Talking to Paul was—in keeping with the fashion metaphor—like sitting down with Michael Kors or Tim Gunn, except we didn’t talk about the clothes we wear every day, we talked about what your restaurant wears every day. For a girl who grew up working retail, coveting clothing, and going on to develop an obsession with housewares (unsurprisingly, particularly kitchen items), it was a dream. And it was also an education.
Handmade ceramics, it turns out, are not for everyone. The level of distaste I feel for white china may simply be a reflection of my identification with a generation that prefers local textures of all kinds, and as an extension of that, artisan pottery.
What I found most astounding, however, was just how much importance Paul put on flatware. And I had never really thought much about it. As a kid, my family would pile in the car and drive from our beach house in Ocean City, Maryland, to an outlet mall much closer to the non-seasonal everyday world of civilization. It took a minimum of two hours. What for? So my dad could purchase a replacement spoon or knife for our flatware set from Oneida. I never understood this, but I always remembered the name. I’m not sure I appreciated flatware at all until I became a food stylist and my producers had me keen on picking up any piece of vintage flatware I could find. It turns out, all along I’d been jewelry shopping, for the most intimate of culinary adornment pieces.
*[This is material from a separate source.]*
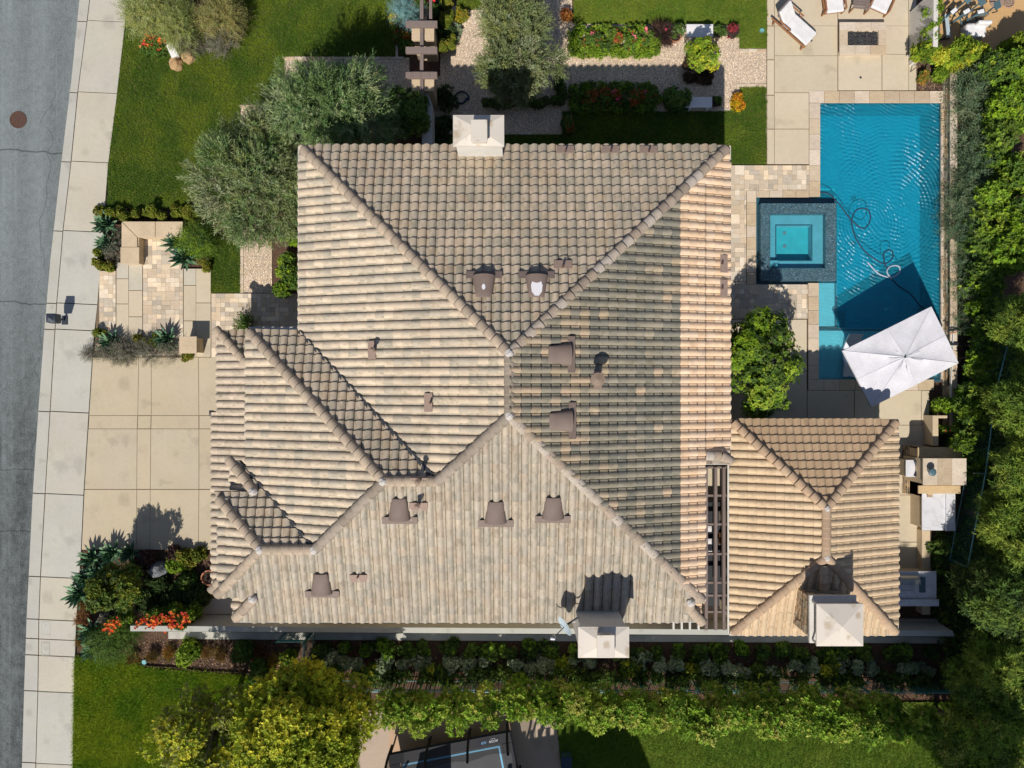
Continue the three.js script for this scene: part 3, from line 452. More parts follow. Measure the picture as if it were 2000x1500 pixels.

“Flatware has that hold in your hand, touch to your lips intimacy that the plate really doesn’t have,” Paul told me when we chatted for my article in the Buyer’s Guide. “The plate is more sensed than seen sometimes, but the flatware is tactile. You hold it and it can really make the food taste better, make it feel like it’s worth more money.”
What is a little black dress without an appropriate necklace and earrings to match? They’re the accent that takes you from having spent a hundred bucks to looking like a million. Flatware, like jewelry, is personal—it says something about the chef, and the tabletop says something about the brand.
“After a guest is seated at your table, that view is a pretty primary view—you’ve really got an opportunity to articulate what is meaningful to the brand,” Paul said. “Those things all make a big difference, along with the food of course, to the guest.”